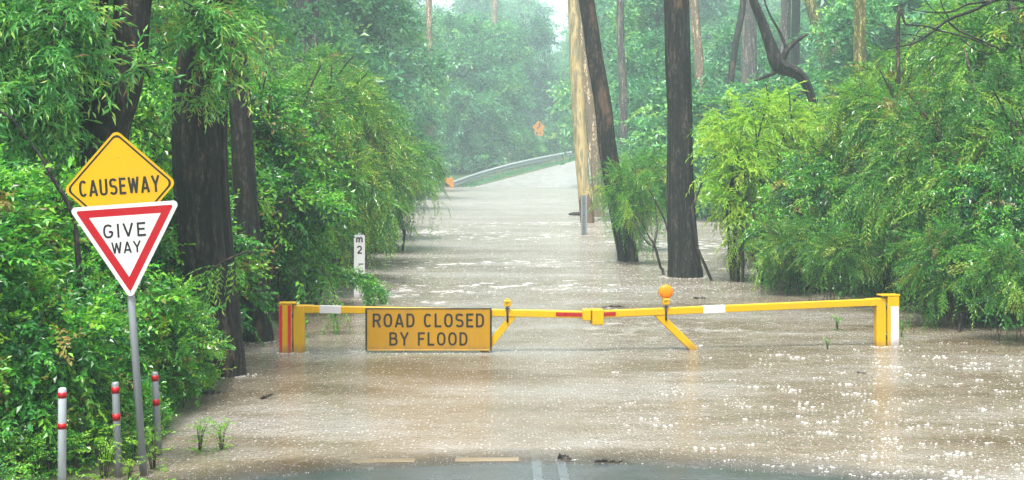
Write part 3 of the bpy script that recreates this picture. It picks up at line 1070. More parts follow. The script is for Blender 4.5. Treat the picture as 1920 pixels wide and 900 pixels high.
p = MB(GY)
p.box(gxr(1660), gxr(1682), -.09, .09, -.9, gzr(1671, 554), GY, .01)
p.box(gxr(1648), gxr(1683), -.094, .094, gzr(1671, 554), gzr(1671, 551.5), GY, .003)
p.build('gate_post', gr)
q = MB('white'); q.box(gxr(1665.5), gxr(1680), -.0945, -.0912, -.05, gzr(1671, 573), 'white', .001); q.build('white_panel', gr)
for z in (.14, .56):
    q = MB('darkmetal'); q.tube([(gxr(1659.6), -.05, z - .04), (gxr(1659.6), -.05, z + .04)], [.015, .015], 'darkmetal', 10); q.build('hinge', gr)
q = MB(GY); q.box(gxr(1641), gxr(1658.8), -.06, .06, -.5, gzr(1650, 559), GY, .01); q.build('leaf_upright', gr)
xr0, xr1 = gxr(1131), gxr(1641)
zr0, zr1 = gzr(1131, 582), gzr(1641, 560)
zrr = lambda x: zr0 + (zr1 - zr0) * (x - xr0) / (xr1 - xr0)
q = MB(GY)
boom_seg(q, xr0, xr1, zr0, zr1, .096, .05, GY)
boom_seg(q, gxr(1625), gxr(1641) + .1, zrr(gxr(1625)) + .006, zr1 + .012, .105, .056, GY)
q.build('boom', gr)
q = MB('white'); xa, xb = gxr(1317), gxr(1358); boom_seg(q, xa, xb, zrr(xa), zrr(xb), .096, .05, 'white', .003, .003); q.build('white_sleeve', gr)
q = MB('strip_dark'); xa, xb = gxr(1131), gxr(1153)
q.hexa([(xa, -.0545, zrr(xa) - .074), (xb, -.0545, zrr(xb) - .074), (xb, -.051, zrr(xb) - .074), (xa, -.051, zrr(xa) - .074), (xa, -.0545, zrr(xa) - .022), (xb, -.0545, zrr(xb) - .022), (xb, -.051, zrr(xb) - .022), (xa, -.051, zrr(xa) - .022)], 'strip_dark', .001)
q.build('reflector_strip', gr)
q = MB(GY)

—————

What this task involves: Output the data exactly. Pictures don't belong in the result.

Exercise response:
Write part 3 of the bpy script that recreates this picture. It picks up at line 1070. More parts follow. The script is for Blender 4.5. Treat the picture as 1920 pixels wide and 900 pixels high.
p = MB(GY)
p.box(gxr(1660), gxr(1682), -.09, .09, -.9, gzr(1671, 554), GY, .01)
p.box(gxr(1648), gxr(1683), -.094, .094, gzr(1671, 554), gzr(1671, 551.5), GY, .003)
p.build('gate_post', gr)
q = MB('white'); q.box(gxr(1665.5), gxr(1680), -.0945, -.0912, -.05, gzr(1671, 573), 'white', .001); q.build('white_panel', gr)
for z in (.14, .56):
    q = MB('darkmetal'); q.tube([(gxr(1659.6), -.05, z - .04), (gxr(1659.6), -.05, z + .04)], [.015, .015], 'darkmetal', 10); q.build('hinge', gr)
q = MB(GY); q.box(gxr(1641), gxr(1658.8), -.06, .06, -.5, gzr(1650, 559), GY, .01); q.build('leaf_upright', gr)
xr0, xr1 = gxr(1131), gxr(1641)
zr0, zr1 = gzr(1131, 582), gzr(1641, 560)
zrr = lambda x: zr0 + (zr1 - zr0) * (x - xr0) / (xr1 - xr0)
q = MB(GY)
boom_seg(q, xr0, xr1, zr0, zr1, .096, .05, GY)
boom_seg(q, gxr(1625), gxr(1641) + .1, zrr(gxr(1625)) + .006, zr1 + .012, .105, .056, GY)
q.build('boom', gr)
q = MB('white'); xa, xb = gxr(1317), gxr(1358); boom_seg(q, xa, xb, zrr(xa), zrr(xb), .096, .05, 'white', .003, .003); q.build('white_sleeve', gr)
q = MB('strip_dark'); xa, xb = gxr(1131), gxr(1153)
q.hexa([(xa, -.0545, zrr(xa) - .074), (xb, -.0545, zrr(xb) - .074), (xb, -.051, zrr(xb) - .074), (xa, -.051, zrr(xa) - .074), (xa, -.0545, zrr(xa) - .022), (xb, -.0545, zrr(xb) - .022), (xb, -.051, zrr(xb) - .022), (xa, -.051, zrr(xa) - .022)], 'strip_dark', .001)
q.build('reflector_strip', gr)
q = MB(GY)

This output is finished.